This seminar examines the growing importance of neoliberal pivot within the emergence of city diplomacy, from Europe and North America.
About this event
This research seminar will examine the recent trend of city administrations as international actors of growing importance and thus the emergence city diplomacy. Using their expertise from Europe and North America, Amiri and Kihlgren Grandi will examine the neoliberal pivot within city diplomacy over the last thirty years arguing that, while opportunities for networking and investment may have improved, the ability of the city to act as an independent unit of foreign policy distinct from its parent state has been compromised. This is particularly important when it comes to the likelihood of cities to act morally on the international stage or simply to include moral principle within their outputs.
Our speakers:
Sohaela Amiri – University of Southern California
Sohaela Amiri is Research Associate at the University of Southern California’s Center on Public Diplomacy (CPD) and a PRGS Fellow at the RAND Corporation. Dr. Amiri’s research focuses on US city diplomacy as a contributor to US statecraft. She is the co-editor (with Efe Sevin) of the book City Diplomacy: Current Trends and Future Prospects (2020).
Lorenzo Kihlgren Grandi – Urban Flag and Sciences Po, Paris
Dr. Lorenzo Kihlgren Grandi is the director of the City Diplomacy Lab at Columbia Global Centers | Paris and a lecturer in City Diplomacy at Sciences Po – PSIA and École Polytechnique. He chairs Urban Flag and the Working Group on Globalization, Territories, and Integration at the International Association of Schools and Institutes of Administration (IASIA). Author of City Diplomacy (Palgrave Macmillan, 2020), he holds a dual Ph.D. in Political Theory from École des Hautes Études en Sciences Sociales (EHESS) and Libera Università Internazionale degli Studi Sociali (LUISS).
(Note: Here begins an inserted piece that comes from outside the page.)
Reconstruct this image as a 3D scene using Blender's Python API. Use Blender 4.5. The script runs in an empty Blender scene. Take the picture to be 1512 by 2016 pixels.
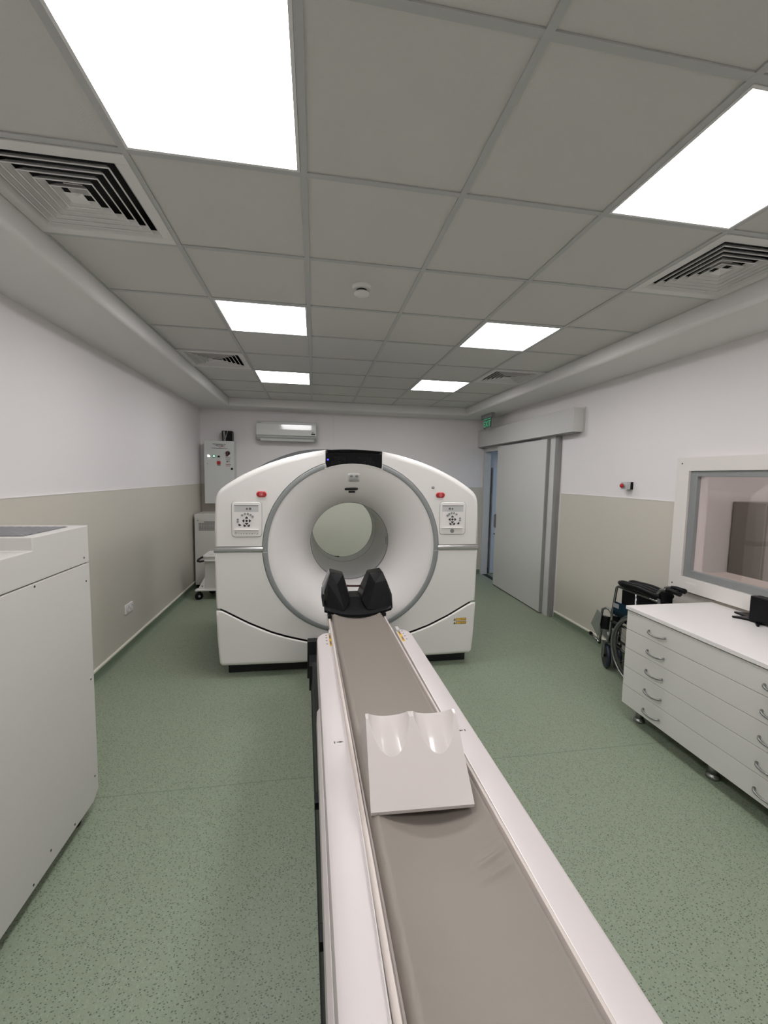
import bpy, bmesh, math, random
from math import sin, cos, pi, sqrt, atan2, hypot
from mathutils import Vector, Matrix

random.seed(4)
sc = bpy.context.scene
C = sc.collection

# ------------------------------------------------------------------ camera, world, exposure
cam_d = bpy.data.cameras.new('camera')
cam = bpy.data.objects.new('camera', cam_d)
C.objects.link(cam)
cam_d.sensor_fit = 'HORIZONTAL'
cam_d.sensor_width = 36.0
cam_d.lens = 36.0 * 824.12 / 1512.0
cam_d.clip_start = 0.02
_r = Vector((0.98651286, -0.16270948, 0.01783289))
_u = Vector((-0.00354991, 0.08765383, 0.99614467))
_f = Vector((0.1636453, 0.98277283, -0.08589403))
M = Matrix(((_r.x, _u.x, -_f.x, 0.642), (_r.y, _u.y, -_f.y, -1.6415), (_r.z, _u.z, -_f.z, 1.66), (0, 0, 0, 1)))
cam.matrix_world = M
sc.camera = cam
wd = bpy.data.worlds.new('world')
sc.world = wd
wd.use_nodes = True
wd.node_tree.nodes['Background'].inputs[0].default_value = (0.5, 0.55, 0.6, 1)
wd.node_tree.nodes['Background'].inputs[1].default_value = 0.03
sc.view_settings.view_transform = 'Standard'
sc.view_settings.look = 'None'
sc.view_settings.gamma = 1.0
sc.view_settings.use_curve_mapping = False
sc.view_settings.exposure = 1.15
PANEL = 7.0          # ceiling panel emission strength
sc.cycles.max_bounces = 12
sc.cycles.diffuse_bounces = 6
sc.cycles.use_denoising = True

# ------------------------------------------------------------------ materials
MATS = {}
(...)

Colin Alexander – Nottingham Trent University
Colin Alexander is Senior Lecturer in Political Communications at Nottingham Trent University, UK. His expertise surrounds the historical and contemporary international communications of Asian governments, with a particular interest in imperialism and north-south issues. He is the author of two monograph books: ‘China and Taiwan in Central America: Engaging Foreign Publics in Diplomacy’ (2014) and ‘Administering Colonialism and War’ (2019) and is the editor of The Frontiers of Public Diplomacy (2021).